Vote Leave is the latest Brexiteer group to be penalised financially and have senior figures referred to the police for investigation.

In May Brexit campaign group Leave.EU was fined a record-equalling £70,000 and its chief executive Liz Bilney referred to police over its spending during the referendum campaign

EU referendum
Boris Johnson, Michael Gove and Gisela Stuart were all key Vote Leave supporters (Mary Turner/PA)

A Vote Leave spokesman said the Electoral Commission’s report contained “a number of false accusations and incorrect assertions that are wholly inaccurate and do not stand up to scrutiny”.

He said: “Vote Leave has provided evidence to the Electoral Commission proving there was no wrongdoing.

“And yet, despite clear evidence of wrongdoing by the Remain campaign, the Commission has chosen to ignore this and refused to launch an investigation.

“All this suggests that the supposedly impartial Commission is motivated by a political agenda rather than uncovering the facts.

“The Commission has failed to follow due process, and in doing so has based its conclusions on unfounded claims and conspiracy theories.

“We will consider the options available to us, but are confident that these findings will be overturned.”

He also reiterated the claim that the Commission failed to interview anyone from the campaign despite them being “willing to do so”.

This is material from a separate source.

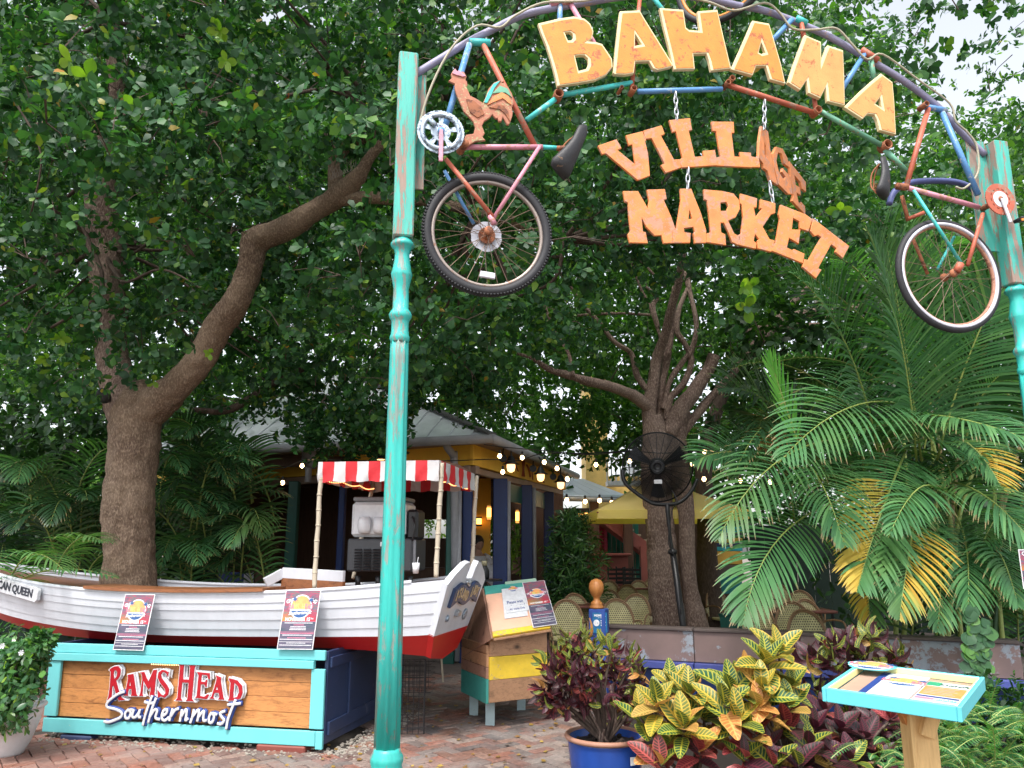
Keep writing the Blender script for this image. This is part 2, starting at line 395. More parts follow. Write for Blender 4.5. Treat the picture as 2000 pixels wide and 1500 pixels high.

Asked whether Theresa May still believed that the 2016 referendum was free and fair, the Prime Minister’s official spokesman said: “The PM is absolutely clear that this was the largest democratic exercise in our country.

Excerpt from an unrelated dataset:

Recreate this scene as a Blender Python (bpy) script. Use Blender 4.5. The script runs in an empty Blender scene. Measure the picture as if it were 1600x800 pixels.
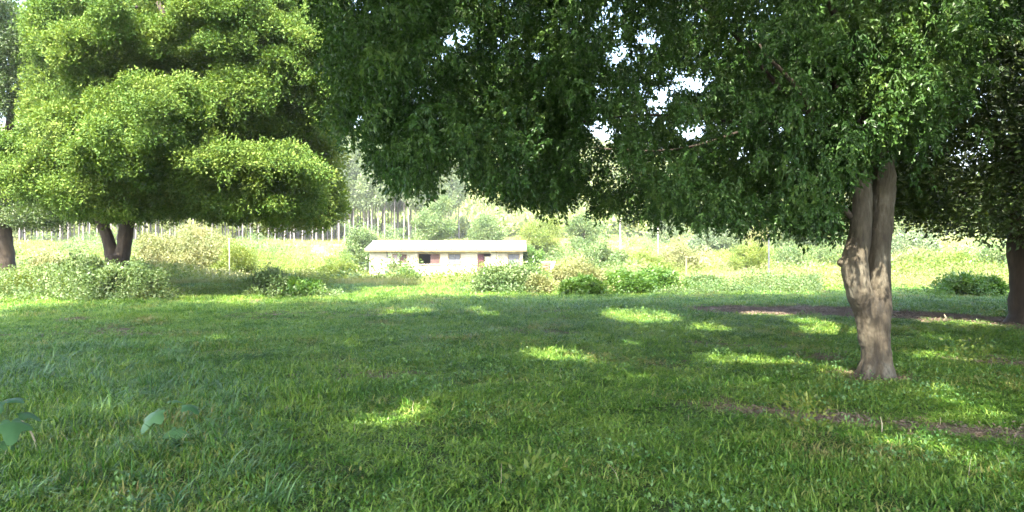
import bpy, bmesh, math, random
import numpy as np
from mathutils import Vector, Matrix, noise
S = bpy.context.scene
C = S.collection
R = math.radians
random.seed(7)
rng = np.random.default_rng(7)

# ------------------------------------------------------------------ camera, sky, sun, exposure
F = 1150.0; HZ = 385.0; EYE = 1.6
cam_d = bpy.data.cameras.new("camera"); cam = bpy.data.objects.new("camera", cam_d); C.objects.link(cam)
cam.location = (0, 0, EYE); cam.rotation_euler = (R(90) - math.atan(15 / F), 0, 0)
cam_d.sensor_width = 36; cam_d.lens = 36 * F / 1600; cam_d.clip_start = 0.05; cam_d.clip_end = 8000
S.camera = cam
SUN_EL = R(55); SUN_AZ = R(14)          # the sun stands behind the camera, a little to the left
hx, hy = math.sin(SUN_AZ), math.cos(SUN_AZ)   # where its light travels, seen from above
SUND = Vector((hx * math.cos(SUN_EL), hy * math.cos(SUN_EL), -math.sin(SUN_EL)))
w = bpy.data.worlds.new("World"); S.world = w; w.use_nodes = True
nt = w.node_tree; bg = nt.nodes["Background"]
sky = nt.nodes.new("ShaderNodeTexSky"); sky.sky_type = 'NISHITA'; sky.sun_disc = False
sky.sun_elevation = SUN_EL; sky.sun_rotation = math.atan2(-hx, -hy)
sky.air_density = 1.0; sky.dust_density = 4.0; sky.ozone_density = 1.0
nt.links.new(sky.outputs[0], bg.inputs[0]); bg.inputs[1].default_value = 0.15
sl = bpy.data.lights.new("sun", 'SUN'); sun = bpy.data.objects.new("sun", sl); C.objects.link(sun)
sl.energy = 3.4; sl.angle = R(0.6); sl.color = (1.0, 0.93, 0.78)
sun.rotation_euler = SUND.to_track_quat('-Z', 'Y').to_euler()
S.render.engine = 'CYCLES'
S.view_settings.view_transform = 'Standard'; S.view_settings.look = 'None'
S.view_settings.exposure = 3.4; S.view_settings.gamma = 1.0; S.view_settings.use_curve_mapping = False
S.cycles.max_bounces = 8; S.cycles.transparent_max_bounces = 8; S.cycles.transmission_bounces = 4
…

“The public delivered a clear verdict and that is what we are going to be implementing.”

Asked whether Mrs May continued to have confidence in former Vote Leave staffers Stephen Parkinson and Cleo Watson who moved to Downing Street following the referendum, the spokesman said: “Yes.”

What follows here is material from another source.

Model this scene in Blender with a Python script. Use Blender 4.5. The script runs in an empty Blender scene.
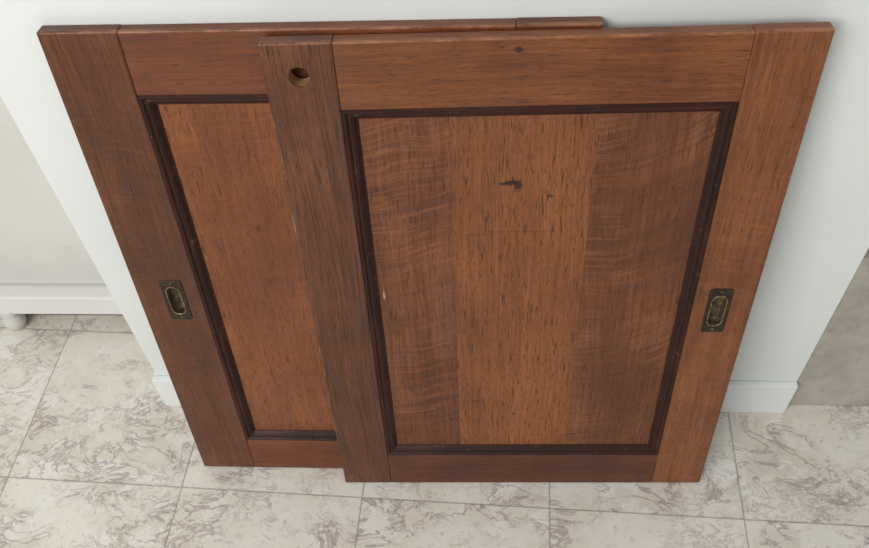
import bpy, bmesh, random
from math import *
from mathutils import Matrix, Vector
random.seed(3)
S=bpy.context.scene
try:
    S.view_settings.view_transform='Standard'
except Exception as e: print(e)

def lin(c):
    o=[]
    for v in c:
        v=v/255.
        o.append(v/12.92 if v<=.04045 else ((v+.055)/1.055)**2.4)
    return (*o,1)

# ---------------- node helpers
class NT:
    def __init__(s,name):
        s.m=bpy.data.materials.new(name); s.m.use_nodes=True
        s.t=s.m.node_tree; s.b=s.t.nodes['Principled BSDF']
    def n(s,typ,**kw):
        nd=s.t.nodes.new(typ)
        for k,v in kw.items(): setattr(nd,k,v)
        return nd
    def put(s,sock,v):
        if isinstance(v,bpy.types.NodeSocket): s.t.links.new(v,sock)
        else: sock.default_value=v
    def math(s,op,a,b=0.,c=0.,clamp=False):
        nd=s.n('ShaderNodeMath',operation=op,use_clamp=clamp)
        s.put(nd.inputs[0],a); s.put(nd.inputs[1],b); s.put(nd.inputs[2],c)
        return nd.outputs[0]
    def comb(s,x,y,z):
        nd=s.n('ShaderNodeCombineXYZ')
        s.put(nd.inputs[0],x); s.put(nd.inputs[1],y); s.put(nd.inputs[2],z); return nd.outputs[0]
    def xyz(s):
        tc=s.n('ShaderNodeTexCoord'); sp=s.n('ShaderNodeSeparateXYZ')
        s.t.links.new(tc.outputs['Object'],sp.inputs[0]); return sp.outputs[0],sp.outputs[1],sp.outputs[2]
    def noise(s,vec,scale=1.,detail=2.,rough=.5,dist=0.):
        nd=s.n('ShaderNodeTexNoise'); s.put(nd.inputs['Vector'],vec)
        nd.inputs['Scale'].default_value=scale; nd.inputs['Detail'].default_value=detail
        nd.inputs['Roughness'].default_value=rough; nd.inputs['Distortion'].default_value=dist
        return nd.outputs[0]
    def rng(s,v,a,b,c=0.,d=1.,smooth=True):
        nd=s.n('ShaderNodeMapRange'); nd.interpolation_type='SMOOTHSTEP' if smooth else 'LINEAR'
        s.put(nd.inputs[0],v); nd.inputs[1].default_value=a; nd.inputs[2].default_value=b
        nd.inputs[3].default_value=c; nd.inputs[4].default_value=d; return nd.outputs[0]
    def mix(s,f,a,b,mode='MIX'):
        nd=s.n('ShaderNodeMix',data_type='RGBA',blend_type=mode)
        s.put(nd.inputs[0],f); s.put(nd.inputs[6],a); s.put(nd.inputs[7],b); return nd.outputs[2]
    def bump(s,h,dist=.001,strength=1.):
        nd=s.n('ShaderNodeBump'); nd.inputs['Strength'].default_value=strength; nd.inputs['Distance'].default_value=dist
        s.t.links.new(h,nd.inputs['Height']); s.t.links.new(nd.outputs[0],s.b.inputs['Normal'])
    def col(s,c): s.put(s.b.inputs['Base Color'],c)
    def rough(s,c): s.put(s.b.inputs['Roughness'],c)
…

The chair of the House of Commons Digital, Culture, Media and Sport Committee, which is conducting an investigation into the use of data in the referendum, said that electoral law “does not appear to be fit for purpose for the digital age”.

Damian Collins said that the maximum fines available to the Commission for campaign wrongdoing was “too low to be a significant deterrent”.

“In our forthcoming interim report on fake news we will be considering what recommendations we can make that would strengthen the powers of bodies such as the Electoral Commission and Information Commissioner’s Office to ensure we can combat fake news and disinformation in public discourse,” said Mr Collins.

The Electoral Commission report says it contacted Vote Leave on November 20 last year and asked members to attend an interview.

It did so again in December and January this year “but Vote Leave did not respond to our suggested dates”, before two more interview dates were offered in February.

It said the campaign group then “began to repeat procedural questions we had already answered”, adding: “By mid-February we were concerned that Vote Leave had not given us the information we needed about the matters under investigation, nor agreed to put up representatives for interview.”

Mr Posner added: “Vote Leave has resisted our investigation from the start, including contesting our right as the statutory regulator to open the investigation.

“It has refused to co-operate, refused our requests to put forward a representative for interview, and forced us to use our legal powers to compel it to provide evidence.

“Nevertheless, the evidence we have found is clear and substantial, and can now be seen in our report.”

In a statement posted on Twitter, Darren Grimes accused the Commission of fining him “on the basis of the wrong box being ticked on an application form”.

Describing the penalty as “entirely disproportionate and unjustified”, he added: “Politicians say they want young people to engage with politics. I was 22 when I got involved in a referendum I felt passionately about.

“I did nothing wrong. I have been persecuted for over two years by powerful people for nothing more than engaging in the democratic process and having the temerity to be on the winning side.”

Labour has been granted an Urgent Question in the Commons on Tuesday morning to discuss the investigation.